Demand for electric cars also poses a risk to platinum, which is mainly used in devices that curb pollution in gasoline- and diesel-powered vehicles. By 2040, about a third of all light vehicles sold will be electric, equivalent to 41 million cars and about 60 times the amount this year, according to Bloomberg New Energy Finance.

Even Terence Goodlace, the chief executive officer of Impala, admits industry warnings about a supply crunch have so far done little to boost prices.

That’s because while safety stoppages, power blackouts and labor protests helped cause annual supply shortages since 2012, there’s enough metal held above ground to satisfy demand. During an unprecedented five-month mine strike in 2014, prices barely moved.

“You can say we’re the the boy who cried wolf - until the wolf bites you,” said Johan Theron, a spokesman for Johannesburg-based Impala.

The hoard held in vaults to factories is shrinking. Above-ground stockpiles fell by about half since 2012 to 1.88 million ounces, data compiled by SFA for the World Platinum Investment Council show.

Plunging output will eventually boost prices, said Neill Young, a fund manager at Coronation, which manages $44 billion and has 8 percent of its equities in platinum-related stocks, compared with about 2 percent of an index average.

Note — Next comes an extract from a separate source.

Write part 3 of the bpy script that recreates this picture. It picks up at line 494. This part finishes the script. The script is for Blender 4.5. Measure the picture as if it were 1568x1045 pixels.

“Exactly when it happens is quite difficult to call,” Young said. “In time, there will be an increasingly realisation that the market is in fundamental deficit.”

South African mine production has fallen about 4 percent since 2013, SFA estimates. There will probably be more mine closures because companies haven’t made enough long-term investment, according to Natixis SA, which sees prices averaging $1,320 in 2018, about 37 percent more than now.

“Every single company has cut capital,” Impala’s Goodlace said in an interview. “ Supply will inevitably drop off towards the end of this decade, and quite dramatically after that. I think the market has missed this.”